**Problem:** Copy out every record below with complete accuracy.

**Extracted data:**
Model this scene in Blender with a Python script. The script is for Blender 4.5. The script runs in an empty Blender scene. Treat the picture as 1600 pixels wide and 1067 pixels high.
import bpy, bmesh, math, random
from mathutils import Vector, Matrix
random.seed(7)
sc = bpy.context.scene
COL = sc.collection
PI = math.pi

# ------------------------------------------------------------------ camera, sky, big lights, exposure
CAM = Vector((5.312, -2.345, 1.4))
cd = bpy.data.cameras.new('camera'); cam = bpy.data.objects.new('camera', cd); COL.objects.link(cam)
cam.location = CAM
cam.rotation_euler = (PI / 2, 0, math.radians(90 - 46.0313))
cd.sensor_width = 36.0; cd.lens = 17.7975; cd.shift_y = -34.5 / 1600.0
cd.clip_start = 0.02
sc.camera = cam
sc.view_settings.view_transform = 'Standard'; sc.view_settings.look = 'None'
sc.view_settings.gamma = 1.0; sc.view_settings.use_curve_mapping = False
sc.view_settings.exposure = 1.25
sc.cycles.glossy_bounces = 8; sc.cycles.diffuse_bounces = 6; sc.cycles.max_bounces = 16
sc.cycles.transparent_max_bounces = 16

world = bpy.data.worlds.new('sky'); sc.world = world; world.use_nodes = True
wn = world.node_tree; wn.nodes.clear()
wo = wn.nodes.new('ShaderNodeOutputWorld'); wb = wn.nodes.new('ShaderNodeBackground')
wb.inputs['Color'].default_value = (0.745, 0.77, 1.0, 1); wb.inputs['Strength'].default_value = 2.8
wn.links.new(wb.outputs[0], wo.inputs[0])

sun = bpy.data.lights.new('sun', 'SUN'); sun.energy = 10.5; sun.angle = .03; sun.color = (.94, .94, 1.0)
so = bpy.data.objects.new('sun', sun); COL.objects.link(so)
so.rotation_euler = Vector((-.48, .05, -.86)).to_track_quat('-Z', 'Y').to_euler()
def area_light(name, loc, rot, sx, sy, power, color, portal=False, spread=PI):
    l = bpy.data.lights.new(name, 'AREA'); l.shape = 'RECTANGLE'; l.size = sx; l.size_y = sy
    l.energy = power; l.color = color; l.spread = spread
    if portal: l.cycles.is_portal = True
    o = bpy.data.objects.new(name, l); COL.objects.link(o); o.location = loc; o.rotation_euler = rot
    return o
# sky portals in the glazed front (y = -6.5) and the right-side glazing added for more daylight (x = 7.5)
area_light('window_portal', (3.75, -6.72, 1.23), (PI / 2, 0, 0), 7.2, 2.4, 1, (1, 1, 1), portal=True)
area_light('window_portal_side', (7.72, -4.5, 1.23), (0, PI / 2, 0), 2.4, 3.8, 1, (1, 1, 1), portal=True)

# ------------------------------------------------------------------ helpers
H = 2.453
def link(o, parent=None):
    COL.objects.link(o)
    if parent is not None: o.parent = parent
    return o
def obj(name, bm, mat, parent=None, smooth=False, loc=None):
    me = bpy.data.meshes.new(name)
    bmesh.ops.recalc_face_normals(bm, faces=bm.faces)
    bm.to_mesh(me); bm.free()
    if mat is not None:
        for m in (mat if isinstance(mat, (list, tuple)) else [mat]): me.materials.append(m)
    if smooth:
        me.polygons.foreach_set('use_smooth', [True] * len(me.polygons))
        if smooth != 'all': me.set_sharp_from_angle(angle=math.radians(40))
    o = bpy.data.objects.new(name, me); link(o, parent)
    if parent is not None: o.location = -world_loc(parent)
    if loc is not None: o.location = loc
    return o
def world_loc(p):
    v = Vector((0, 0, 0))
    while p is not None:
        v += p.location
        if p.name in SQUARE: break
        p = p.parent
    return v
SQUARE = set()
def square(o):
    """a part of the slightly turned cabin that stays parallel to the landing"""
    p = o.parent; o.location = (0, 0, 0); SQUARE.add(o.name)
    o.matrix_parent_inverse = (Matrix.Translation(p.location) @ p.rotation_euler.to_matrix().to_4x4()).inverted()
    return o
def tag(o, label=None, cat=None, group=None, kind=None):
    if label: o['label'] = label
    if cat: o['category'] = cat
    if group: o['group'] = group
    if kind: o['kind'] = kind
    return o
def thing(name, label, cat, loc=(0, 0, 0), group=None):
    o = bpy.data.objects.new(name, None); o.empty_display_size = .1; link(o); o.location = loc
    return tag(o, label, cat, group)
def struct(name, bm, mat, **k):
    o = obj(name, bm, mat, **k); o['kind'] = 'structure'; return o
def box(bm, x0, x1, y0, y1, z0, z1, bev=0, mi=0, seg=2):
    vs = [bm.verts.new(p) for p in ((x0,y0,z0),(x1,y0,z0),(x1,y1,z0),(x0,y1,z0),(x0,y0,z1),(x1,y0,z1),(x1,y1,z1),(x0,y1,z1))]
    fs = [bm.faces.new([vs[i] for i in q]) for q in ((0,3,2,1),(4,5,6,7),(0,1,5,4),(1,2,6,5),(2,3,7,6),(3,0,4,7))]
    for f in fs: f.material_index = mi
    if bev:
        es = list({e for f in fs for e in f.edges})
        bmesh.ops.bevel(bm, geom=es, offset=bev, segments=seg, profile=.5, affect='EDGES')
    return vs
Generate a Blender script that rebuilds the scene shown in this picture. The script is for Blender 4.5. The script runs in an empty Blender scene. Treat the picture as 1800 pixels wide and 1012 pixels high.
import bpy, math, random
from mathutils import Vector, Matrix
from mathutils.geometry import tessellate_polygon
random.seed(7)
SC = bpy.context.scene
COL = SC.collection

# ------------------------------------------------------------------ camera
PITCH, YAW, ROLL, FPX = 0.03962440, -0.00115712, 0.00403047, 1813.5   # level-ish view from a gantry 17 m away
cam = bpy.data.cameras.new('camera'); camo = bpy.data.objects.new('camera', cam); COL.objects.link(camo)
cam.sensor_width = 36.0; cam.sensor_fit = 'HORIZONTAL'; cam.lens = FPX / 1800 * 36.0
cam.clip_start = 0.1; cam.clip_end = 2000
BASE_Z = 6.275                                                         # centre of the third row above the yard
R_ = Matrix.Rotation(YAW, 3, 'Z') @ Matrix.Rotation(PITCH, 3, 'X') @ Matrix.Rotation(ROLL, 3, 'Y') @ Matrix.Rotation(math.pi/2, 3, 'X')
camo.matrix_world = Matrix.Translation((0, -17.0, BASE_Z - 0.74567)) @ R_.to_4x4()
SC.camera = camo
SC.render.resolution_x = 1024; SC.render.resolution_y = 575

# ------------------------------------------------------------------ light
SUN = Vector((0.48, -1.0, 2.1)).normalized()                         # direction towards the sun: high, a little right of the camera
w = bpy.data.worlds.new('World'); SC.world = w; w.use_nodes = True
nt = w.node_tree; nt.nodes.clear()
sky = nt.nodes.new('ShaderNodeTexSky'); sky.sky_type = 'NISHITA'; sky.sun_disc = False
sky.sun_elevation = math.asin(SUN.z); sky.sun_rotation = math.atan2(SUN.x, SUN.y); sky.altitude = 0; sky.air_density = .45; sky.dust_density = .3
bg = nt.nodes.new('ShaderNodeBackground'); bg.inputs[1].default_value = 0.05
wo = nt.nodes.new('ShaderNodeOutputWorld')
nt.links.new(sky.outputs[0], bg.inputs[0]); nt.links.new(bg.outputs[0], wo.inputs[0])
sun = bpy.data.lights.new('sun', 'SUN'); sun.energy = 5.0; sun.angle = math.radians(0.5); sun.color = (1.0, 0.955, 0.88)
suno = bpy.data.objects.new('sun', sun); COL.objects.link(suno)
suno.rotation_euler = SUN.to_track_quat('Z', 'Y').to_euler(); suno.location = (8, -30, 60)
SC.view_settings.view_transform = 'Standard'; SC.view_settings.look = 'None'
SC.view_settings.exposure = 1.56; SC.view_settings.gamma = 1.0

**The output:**
Model this scene in Blender with a Python script. The script is for Blender 4.5. The script runs in an empty Blender scene. Treat the picture as 1600 pixels wide and 1067 pixels high.
import bpy, bmesh, math, random
from mathutils import Vector, Matrix
random.seed(7)
sc = bpy.context.scene
COL = sc.collection
PI = math.pi

# ------------------------------------------------------------------ camera, sky, big lights, exposure
CAM = Vector((5.312, -2.345, 1.4))
cd = bpy.data.cameras.new('camera'); cam = bpy.data.objects.new('camera', cd); COL.objects.link(cam)
cam.location = CAM
cam.rotation_euler = (PI / 2, 0, math.radians(90 - 46.0313))
cd.sensor_width = 36.0; cd.lens = 17.7975; cd.shift_y = -34.5 / 1600.0
cd.clip_start = 0.02
sc.camera = cam
sc.view_settings.view_transform = 'Standard'; sc.view_settings.look = 'None'
sc.view_settings.gamma = 1.0; sc.view_settings.use_curve_mapping = False
sc.view_settings.exposure = 1.25
sc.cycles.glossy_bounces = 8; sc.cycles.diffuse_bounces = 6; sc.cycles.max_bounces = 16
sc.cycles.transparent_max_bounces = 16

world = bpy.data.worlds.new('sky'); sc.world = world; world.use_nodes = True
wn = world.node_tree; wn.nodes.clear()
wo = wn.nodes.new('ShaderNodeOutputWorld'); wb = wn.nodes.new('ShaderNodeBackground')
wb.inputs['Color'].default_value = (0.745, 0.77, 1.0, 1); wb.inputs['Strength'].default_value = 2.8
wn.links.new(wb.outputs[0], wo.inputs[0])

sun = bpy.data.lights.new('sun', 'SUN'); sun.energy = 10.5; sun.angle = .03; sun.color = (.94, .94, 1.0)
so = bpy.data.objects.new('sun', sun); COL.objects.link(so)
so.rotation_euler = Vector((-.48, .05, -.86)).to_track_quat('-Z', 'Y').to_euler()
def area_light(name, loc, rot, sx, sy, power, color, portal=False, spread=PI):
    l = bpy.data.lights.new(name, 'AREA'); l.shape = 'RECTANGLE'; l.size = sx; l.size_y = sy
    l.energy = power; l.color = color; l.spread = spread
    if portal: l.cycles.is_portal = True
    o = bpy.data.objects.new(name, l); COL.objects.link(o); o.location = loc; o.rotation_euler = rot
    return o
# sky portals in the glazed front (y = -6.5) and the right-side glazing added for more daylight (x = 7.5)
area_light('window_portal', (3.75, -6.72, 1.23), (PI / 2, 0, 0), 7.2, 2.4, 1, (1, 1, 1), portal=True)
area_light('window_portal_side', (7.72, -4.5, 1.23), (0, PI / 2, 0), 2.4, 3.8, 1, (1, 1, 1), portal=True)

# ------------------------------------------------------------------ helpers
H = 2.453
def link(o, parent=None):
    COL.objects.link(o)
    if parent is not None: o.parent = parent
    return o
def obj(name, bm, mat, parent=None, smooth=False, loc=None):
    me = bpy.data.meshes.new(name)
    bmesh.ops.recalc_face_normals(bm, faces=bm.faces)
    bm.to_mesh(me); bm.free()
    if mat is not None:
        for m in (mat if isinstance(mat, (list, tuple)) else [mat]): me.materials.append(m)
    if smooth:
        me.polygons.foreach_set('use_smooth', [True] * len(me.polygons))
        if smooth != 'all': me.set_sharp_from_angle(angle=math.radians(40))
    o = bpy.data.objects.new(name, me); link(o, parent)
    if parent is not None: o.location = -world_loc(parent)
    if loc is not None: o.location = loc
    return o
def world_loc(p):
    v = Vector((0, 0, 0))
    while p is not None:
        v += p.location
        if p.name in SQUARE: break
        p = p.parent
    return v
SQUARE = set()
def square(o):
    """a part of the slightly turned cabin that stays parallel to the landing"""
    p = o.parent; o.location = (0, 0, 0); SQUARE.add(o.name)
    o.matrix_parent_inverse = (Matrix.Translation(p.location) @ p.rotation_euler.to_matrix().to_4x4()).inverted()
    return o
def tag(o, label=None, cat=None, group=None, kind=None):
    if label: o['label'] = label
    if cat: o['category'] = cat
    if group: o['group'] = group
    if kind: o['kind'] = kind
    return o
def thing(name, label, cat, loc=(0, 0, 0), group=None):
    o = bpy.data.objects.new(name, None); o.empty_display_size = .1; link(o); o.location = loc
    return tag(o, label, cat, group)
def struct(name, bm, mat, **k):
    o = obj(name, bm, mat, **k); o['kind'] = 'structure'; return o
def box(bm, x0, x1, y0, y1, z0, z1, bev=0, mi=0, seg=2):
    vs = [bm.verts.new(p) for p in ((x0,y0,z0),(x1,y0,z0),(x1,y1,z0),(x0,y1,z0),(x0,y0,z1),(x1,y0,z1),(x1,y1,z1),(x0,y1,z1))]
    fs = [bm.faces.new([vs[i] for i in q]) for q in ((0,3,2,1),(4,5,6,7),(0,1,5,4),(1,2,6,5),(2,3,7,6),(3,0,4,7))]
    for f in fs: f.material_index = mi
    if bev:
        es = list({e for f in fs for e in f.edges})
        bmesh.ops.bevel(bm, geom=es, offset=bev, segments=seg, profile=.5, affect='EDGES')
    return vs
Generate a Blender script that rebuilds the scene shown in this picture. The script is for Blender 4.5. The script runs in an empty Blender scene. Treat the picture as 1800 pixels wide and 1012 pixels high.
import bpy, math, random
from mathutils import Vector, Matrix
from mathutils.geometry import tessellate_polygon
random.seed(7)
SC = bpy.context.scene
COL = SC.collection

# ------------------------------------------------------------------ camera
PITCH, YAW, ROLL, FPX = 0.03962440, -0.00115712, 0.00403047, 1813.5   # level-ish view from a gantry 17 m away
cam = bpy.data.cameras.new('camera'); camo = bpy.data.objects.new('camera', cam); COL.objects.link(camo)
cam.sensor_width = 36.0; cam.sensor_fit = 'HORIZONTAL'; cam.lens = FPX / 1800 * 36.0
cam.clip_start = 0.1; cam.clip_end = 2000
BASE_Z = 6.275                                                         # centre of the third row above the yard
R_ = Matrix.Rotation(YAW, 3, 'Z') @ Matrix.Rotation(PITCH, 3, 'X') @ Matrix.Rotation(ROLL, 3, 'Y') @ Matrix.Rotation(math.pi/2, 3, 'X')
camo.matrix_world = Matrix.Translation((0, -17.0, BASE_Z - 0.74567)) @ R_.to_4x4()
SC.camera = camo
SC.render.resolution_x = 1024; SC.render.resolution_y = 575

# ------------------------------------------------------------------ light
SUN = Vector((0.48, -1.0, 2.1)).normalized()                         # direction towards the sun: high, a little right of the camera
w = bpy.data.worlds.new('World'); SC.world = w; w.use_nodes = True
nt = w.node_tree; nt.nodes.clear()
sky = nt.nodes.new('ShaderNodeTexSky'); sky.sky_type = 'NISHITA'; sky.sun_disc = False
sky.sun_elevation = math.asin(SUN.z); sky.sun_rotation = math.atan2(SUN.x, SUN.y); sky.altitude = 0; sky.air_density = .45; sky.dust_density = .3
bg = nt.nodes.new('ShaderNodeBackground'); bg.inputs[1].default_value = 0.05
wo = nt.nodes.new('ShaderNodeOutputWorld')
nt.links.new(sky.outputs[0], bg.inputs[0]); nt.links.new(bg.outputs[0], wo.inputs[0])
sun = bpy.data.lights.new('sun', 'SUN'); sun.energy = 5.0; sun.angle = math.radians(0.5); sun.color = (1.0, 0.955, 0.88)
suno = bpy.data.objects.new('sun', sun); COL.objects.link(suno)
suno.rotation_euler = SUN.to_track_quat('Z', 'Y').to_euler(); suno.location = (8, -30, 60)
SC.view_settings.view_transform = 'Standard'; SC.view_settings.look = 'None'
SC.view_settings.exposure = 1.56; SC.view_settings.gamma = 1.0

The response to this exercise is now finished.